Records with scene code
+ + + + +
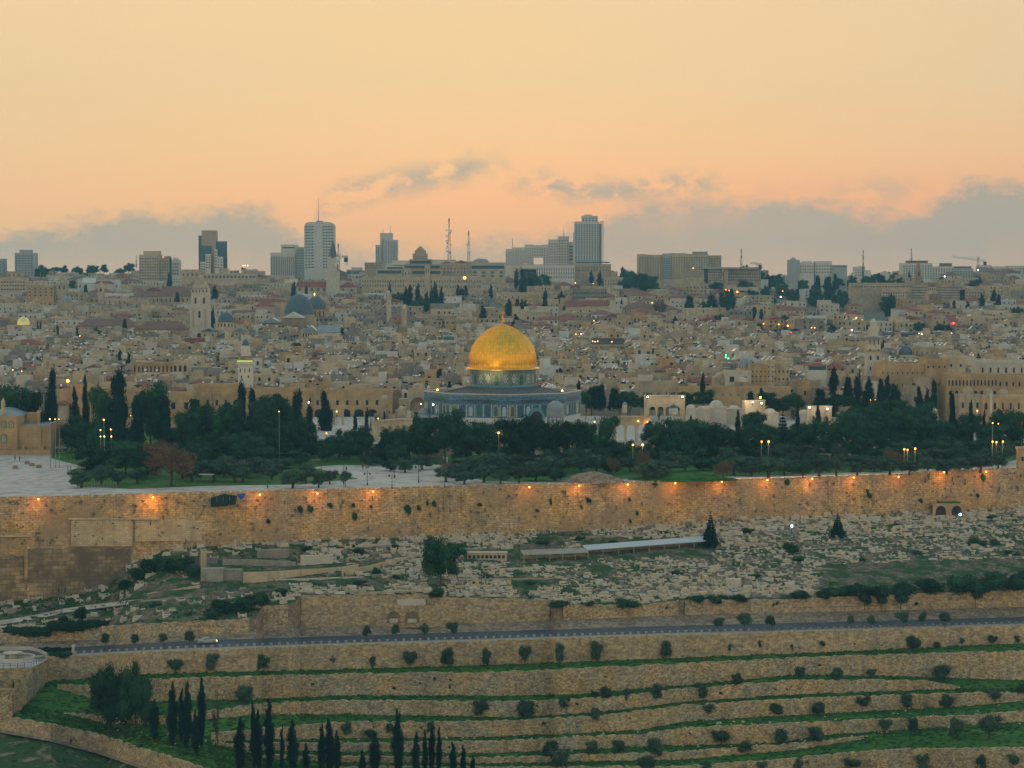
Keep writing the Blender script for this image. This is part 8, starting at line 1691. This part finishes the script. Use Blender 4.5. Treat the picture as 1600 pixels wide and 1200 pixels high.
# ------------------------------------------------------------------ labels that say which one
ANCH = [('the golden dome', 786, 545), ('the blue octagon', 785, 635), ('the cream bell tower', 312, 490), ('the great blue-grey dome', 462, 478), ('the church spire', 520, 400), ('the glass twin towers', 333, 390), ('the chamfered tower', 499, 380), ('the radio mast', 701, 380), ('the long hostel', 650, 440),
    ('the tallest right-hand tower', 918, 375), ('the honey apartment block', 1060, 415), ('the slim left minaret', 384, 560), ('the tall right minaret', 1364, 550), ('the arched yellow residence', 250, 580), ('the small gold dome', 34, 502), ('the silver-domed guesthouse', 1170, 585), ('the red pavilion roof', 1280, 570), ('the green lamp', 1134, 558),
    ('the reddish campanile', 1433, 440), ('the skyline crane', 1528, 420), ('the ochre school', 1540, 605), ('the dark hall dome', 1418, 548), ('the four-arched arcade', 1038, 632), ('the stair arcade', 985, 670), ('the white onion dome', 1454, 644), ('the mosque', 40, 680), ('the paved court', 620, 742), ('the brown-leaved tree', 268, 720),
    ('the scaffold cage', 355, 780), ('the repaired wall panel', 160, 830), ('the big leaning pine', 690, 875), ('the metal-roofed shelter', 1012, 856), ('the low pale building', 761, 870), ('the larger spruce', 1110, 830), ('the right-hand spruce', 1309, 822), ('the little arched tomb', 1480, 796), ('the twin blind arches', 640, 960),
    ('the silver car', 323, 1003), ('the fountain terrace', 30, 1030), ('the two walkers', 1452, 945), ('the concrete tomb house', 345, 898), ('the graffiti wall', 450, 898), ('the big lower left trees', 190, 1090), ('the tall lower cypresses', 292, 1120), ('the taper of the third terrace', 1510, 1076), ('the cypress row by the hostel', 660, 468), ('the red twin gables', 918, 475),
    ('the half-built block', 1145, 430), ('the hilltop college', 1280, 415), ('the brown market roof', 252, 510), ('the white L-shaped terrace', 285, 540), ('the cafe terrace', 944, 535), ('the rampart', 1380, 530), ('the capped apartments', 1440, 420), ('the precinct wall', 1150, 612), ('the lower middle cypresses', 622, 1150), ('the diagonal terrace wall', 1250, 1160), ('the left end tower', 38, 412)]
ORD = ['', 'second ', 'third ', 'fourth ', 'fifth ', 'sixth ', 'seventh ', 'eighth ', 'ninth ', 'tenth ', 'eleventh ', 'twelfth ', 'thirteenth ', 'fourteenth ', 'fifteenth ', 'sixteenth ', 'seventeenth ', 'eighteenth ', 'nineteenth ', 'twentieth ', 'twenty-first ', 'twenty-second ', 'twenty-third ', 'twenty-fourth ', 'twenty-fifth ', 'twenty-sixth ', 'twenty-seventh ', 'twenty-eighth ', 'twenty-ninth ', 'thirtieth ']
groups = {}
for o in TH:
    px, py = pix(o.location)
    nm, ax_, ay_ = min(ANCH, key=lambda a: (a[1] - px) ** 2 + ((a[2] - py) * 1.6) ** 2)
    dx, dy = px - ax_, (py - ay_) * 1.3
    rel = ('right of' if dx > 0 else 'left of') if abs(dx) > abs(dy) else ('below' if dy > 0 else 'above')
    groups.setdefault((o['label'], rel, nm), []).append((math.hypot(dx, dy), o))
for (lb, rel, nm), lst in groups.items():
    lst.sort(key=lambda a: a[0])
    for i, (d, o) in enumerate(lst):
        o['label'] = '%s, %s %s' % (lb, rel, nm) if len(lst) == 1 else '%s, %s %s %s' % (lb, (ORD[i] if i < 30 else '') + 'nearest', rel, nm)
# ------------------------------------------------------------------ air
hz = MB(); hz.box(-1700, 1700, -80, 3650, zcity(3600) - 60 if False else -40, 420, bottom=True)
ho = hz.build('haze', None) if False else None
me = hz.mesh('haze', bpy.data.materials.new('haze air')); ho = link('haze', me); kind(ho, 'stuff')
hm_ = me.materials[0]; hm_.use_nodes = True; hn = hm_.node_tree; hn.nodes.clear(); ou = hn.nodes.new('ShaderNodeOutputMaterial'); pv = hn.nodes.new('ShaderNodeVolumePrincipled')
pv.inputs['Color'].default_value = (.26, .62, .84, 1); pv.inputs['Density'].default_value = HAZE; pv.inputs['Anisotropy'].default_value = 0.0
hn.links.new(pv.outputs[0], ou.inputs['Volume'])
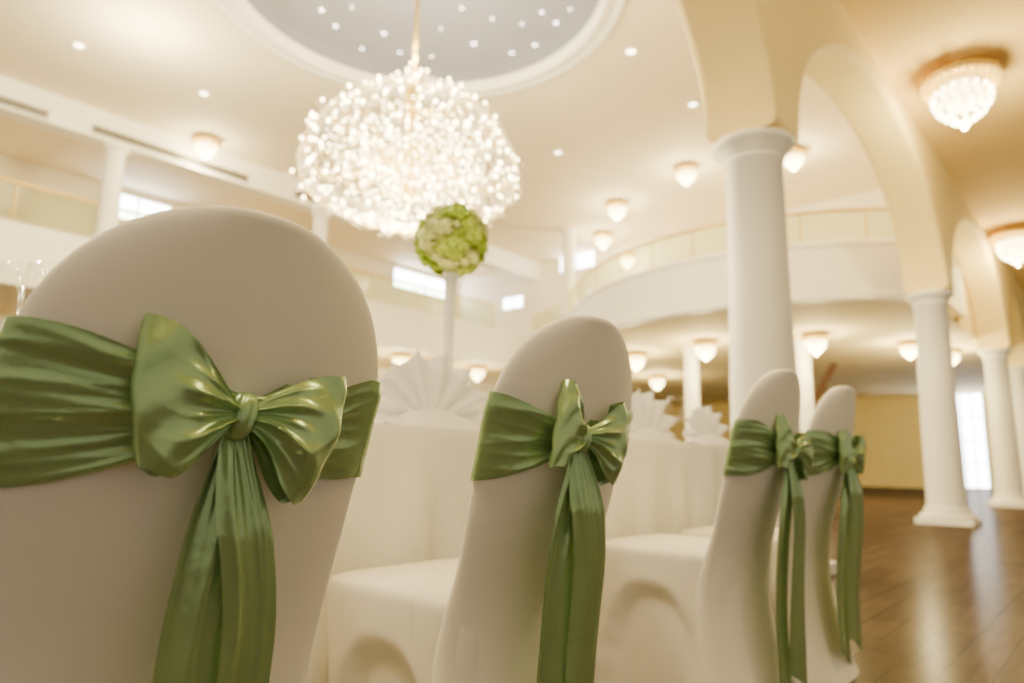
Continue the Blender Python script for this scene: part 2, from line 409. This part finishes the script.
for i, c in enumerate(cols): ca.data[i].color = (*c, 1)

# ------------------------------------------------------------------ room shell
HH, HA, ZC = 6.1, 4.75, 2.93
AC = -1.83; AX0, AX1 = AC-.25, AC+.25
struct('floor', MB().box(-15.2, 4, -7, 27.2, -.1, 0), M['floor'], 'dark brown wooden plank floor of the hall and aisle', 'floor')
dc = PZ(418, -8, HH); RO = 2.42; RI = 2.2; print('DOME', dc)
mb = MB(); n = 96
circ = [(dc.x+RO*math.cos(2*PI*k/n), dc.y+RO*math.sin(2*PI*k/n), HH) for k in range(n)]
def sq(k, s_): 
    a = 2*PI*k/n; c, q = math.cos(a), math.sin(a); f = 1/max(abs(c), abs(q)); return (dc.x+s_*c*f, dc.y+s_*q*f, HH)
mb.grid([circ, [sq(k, 2.6) for k in range(n)]], True)
X0, X1, Y0, Y1 = -15.2, -1.83, -7, 27.2; a0, a1, b0, b1 = dc.x-2.6, dc.x+2.6, dc.y-2.6, dc.y+2.6
for (xa, xb, ya, yb) in ((X0, a0, Y0, Y1), (a1, X1, Y0, Y1), (a0, a1, Y0, b0), (a0, a1, b1, Y1)):
    b = len(mb.v); mb.v += [(xa, ya, HH), (xb, ya, HH), (xb, yb, HH), (xa, yb, HH)]; mb.f.append((b, b+1, b+2, b+3))
struct('ceiling', mb, M['ceil'], 'smooth warm white hall ceiling with a round recess', 'ceiling')
rec = MB().lathe([(RI, HH), (RI, HH+.35), (.001, HH+.45)], 96, (dc.x, dc.y, 0), False)
struct('ceiling_dome', rec, M['grey'], 'blue grey round ceiling recess with sparkling star lights', 'ceiling', True)
rg = MB().lathe([(RO+.06, HH+.001), (RO+.06, HH-.03), (RO, HH-.045), (RO-.05, HH-.03), (RO-.07, HH-.02), (RO-.1, HH-.02), (RI+.05, HH-.06), (RI, HH-.06), (RI-.015, HH-.03), (RI-.015, HH+.1)], 96, (dc.x, dc.y, 0), False)
struct('trim_1', rg, M['white'], 'white plaster moulding ring around the round ceiling recess', 'moulding', True)
struct('ceiling_aisle', MB().box(AX1-.01, 4, -7, 27.2, HA, HA+.1), M['stucco'], 'rough cream stucco ceiling of the side aisle', 'ceiling')
struct('wall_left', MB().box(-15.4, -15.2, -7, 27.2, 0, HH), M['plaster'], 'white long wall behind the left gallery', 'wall')
struct('wall_back', MB().box(-15.2, 4, 27.2, 27.4, 0, HH), M['yellow'], 'yellow end wall of the hall far beyond the columns', 'wall')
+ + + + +
▶ [Work to be completed]: Pictures in the records must not appear in the copy; transcribe everything else precisely.

▶ [Reply]:
Keep writing the Blender script for this image. This is part 8, starting at line 1691. This part finishes the script. Use Blender 4.5. Treat the picture as 1600 pixels wide and 1200 pixels high.
# ------------------------------------------------------------------ labels that say which one
ANCH = [('the golden dome', 786, 545), ('the blue octagon', 785, 635), ('the cream bell tower', 312, 490), ('the great blue-grey dome', 462, 478), ('the church spire', 520, 400), ('the glass twin towers', 333, 390), ('the chamfered tower', 499, 380), ('the radio mast', 701, 380), ('the long hostel', 650, 440),
    ('the tallest right-hand tower', 918, 375), ('the honey apartment block', 1060, 415), ('the slim left minaret', 384, 560), ('the tall right minaret', 1364, 550), ('the arched yellow residence', 250, 580), ('the small gold dome', 34, 502), ('the silver-domed guesthouse', 1170, 585), ('the red pavilion roof', 1280, 570), ('the green lamp', 1134, 558),
    ('the reddish campanile', 1433, 440), ('the skyline crane', 1528, 420), ('the ochre school', 1540, 605), ('the dark hall dome', 1418, 548), ('the four-arched arcade', 1038, 632), ('the stair arcade', 985, 670), ('the white onion dome', 1454, 644), ('the mosque', 40, 680), ('the paved court', 620, 742), ('the brown-leaved tree', 268, 720),
    ('the scaffold cage', 355, 780), ('the repaired wall panel', 160, 830), ('the big leaning pine', 690, 875), ('the metal-roofed shelter', 1012, 856), ('the low pale building', 761, 870), ('the larger spruce', 1110, 830), ('the right-hand spruce', 1309, 822), ('the little arched tomb', 1480, 796), ('the twin blind arches', 640, 960),
    ('the silver car', 323, 1003), ('the fountain terrace', 30, 1030), ('the two walkers', 1452, 945), ('the concrete tomb house', 345, 898), ('the graffiti wall', 450, 898), ('the big lower left trees', 190, 1090), ('the tall lower cypresses', 292, 1120), ('the taper of the third terrace', 1510, 1076), ('the cypress row by the hostel', 660, 468), ('the red twin gables', 918, 475),
    ('the half-built block', 1145, 430), ('the hilltop college', 1280, 415), ('the brown market roof', 252, 510), ('the white L-shaped terrace', 285, 540), ('the cafe terrace', 944, 535), ('the rampart', 1380, 530), ('the capped apartments', 1440, 420), ('the precinct wall', 1150, 612), ('the lower middle cypresses', 622, 1150), ('the diagonal terrace wall', 1250, 1160), ('the left end tower', 38, 412)]
ORD = ['', 'second ', 'third ', 'fourth ', 'fifth ', 'sixth ', 'seventh ', 'eighth ', 'ninth ', 'tenth ', 'eleventh ', 'twelfth ', 'thirteenth ', 'fourteenth ', 'fifteenth ', 'sixteenth ', 'seventeenth ', 'eighteenth ', 'nineteenth ', 'twentieth ', 'twenty-first ', 'twenty-second ', 'twenty-third ', 'twenty-fourth ', 'twenty-fifth ', 'twenty-sixth ', 'twenty-seventh ', 'twenty-eighth ', 'twenty-ninth ', 'thirtieth ']
groups = {}
for o in TH:
    px, py = pix(o.location)
    nm, ax_, ay_ = min(ANCH, key=lambda a: (a[1] - px) ** 2 + ((a[2] - py) * 1.6) ** 2)
    dx, dy = px - ax_, (py - ay_) * 1.3
    rel = ('right of' if dx > 0 else 'left of') if abs(dx) > abs(dy) else ('below' if dy > 0 else 'above')
    groups.setdefault((o['label'], rel, nm), []).append((math.hypot(dx, dy), o))
for (lb, rel, nm), lst in groups.items():
    lst.sort(key=lambda a: a[0])
    for i, (d, o) in enumerate(lst):
        o['label'] = '%s, %s %s' % (lb, rel, nm) if len(lst) == 1 else '%s, %s %s %s' % (lb, (ORD[i] if i < 30 else '') + 'nearest', rel, nm)
# ------------------------------------------------------------------ air
hz = MB(); hz.box(-1700, 1700, -80, 3650, zcity(3600) - 60 if False else -40, 420, bottom=True)
ho = hz.build('haze', None) if False else None
me = hz.mesh('haze', bpy.data.materials.new('haze air')); ho = link('haze', me); kind(ho, 'stuff')
hm_ = me.materials[0]; hm_.use_nodes = True; hn = hm_.node_tree; hn.nodes.clear(); ou = hn.nodes.new('ShaderNodeOutputMaterial'); pv = hn.nodes.new('ShaderNodeVolumePrincipled')
pv.inputs['Color'].default_value = (.26, .62, .84, 1); pv.inputs['Density'].default_value = HAZE; pv.inputs['Anisotropy'].default_value = 0.0
hn.links.new(pv.outputs[0], ou.inputs['Volume'])
Continue the Blender Python script for this scene: part 2, from line 409. This part finishes the script.
for i, c in enumerate(cols): ca.data[i].color = (*c, 1)

# ------------------------------------------------------------------ room shell
HH, HA, ZC = 6.1, 4.75, 2.93
AC = -1.83; AX0, AX1 = AC-.25, AC+.25
struct('floor', MB().box(-15.2, 4, -7, 27.2, -.1, 0), M['floor'], 'dark brown wooden plank floor of the hall and aisle', 'floor')
dc = PZ(418, -8, HH); RO = 2.42; RI = 2.2; print('DOME', dc)
mb = MB(); n = 96
circ = [(dc.x+RO*math.cos(2*PI*k/n), dc.y+RO*math.sin(2*PI*k/n), HH) for k in range(n)]
def sq(k, s_): 
    a = 2*PI*k/n; c, q = math.cos(a), math.sin(a); f = 1/max(abs(c), abs(q)); return (dc.x+s_*c*f, dc.y+s_*q*f, HH)
mb.grid([circ, [sq(k, 2.6) for k in range(n)]], True)
X0, X1, Y0, Y1 = -15.2, -1.83, -7, 27.2; a0, a1, b0, b1 = dc.x-2.6, dc.x+2.6, dc.y-2.6, dc.y+2.6
for (xa, xb, ya, yb) in ((X0, a0, Y0, Y1), (a1, X1, Y0, Y1), (a0, a1, Y0, b0), (a0, a1, b1, Y1)):
    b = len(mb.v); mb.v += [(xa, ya, HH), (xb, ya, HH), (xb, yb, HH), (xa, yb, HH)]; mb.f.append((b, b+1, b+2, b+3))
struct('ceiling', mb, M['ceil'], 'smooth warm white hall ceiling with a round recess', 'ceiling')
rec = MB().lathe([(RI, HH), (RI, HH+.35), (.001, HH+.45)], 96, (dc.x, dc.y, 0), False)
struct('ceiling_dome', rec, M['grey'], 'blue grey round ceiling recess with sparkling star lights', 'ceiling', True)
rg = MB().lathe([(RO+.06, HH+.001), (RO+.06, HH-.03), (RO, HH-.045), (RO-.05, HH-.03), (RO-.07, HH-.02), (RO-.1, HH-.02), (RI+.05, HH-.06), (RI, HH-.06), (RI-.015, HH-.03), (RI-.015, HH+.1)], 96, (dc.x, dc.y, 0), False)
struct('trim_1', rg, M['white'], 'white plaster moulding ring around the round ceiling recess', 'moulding', True)
struct('ceiling_aisle', MB().box(AX1-.01, 4, -7, 27.2, HA, HA+.1), M['stucco'], 'rough cream stucco ceiling of the side aisle', 'ceiling')
struct('wall_left', MB().box(-15.4, -15.2, -7, 27.2, 0, HH), M['plaster'], 'white long wall behind the left gallery', 'wall')
struct('wall_back', MB().box(-15.2, 4, 27.2, 27.4, 0, HH), M['yellow'], 'yellow end wall of the hall far beyond the columns', 'wall')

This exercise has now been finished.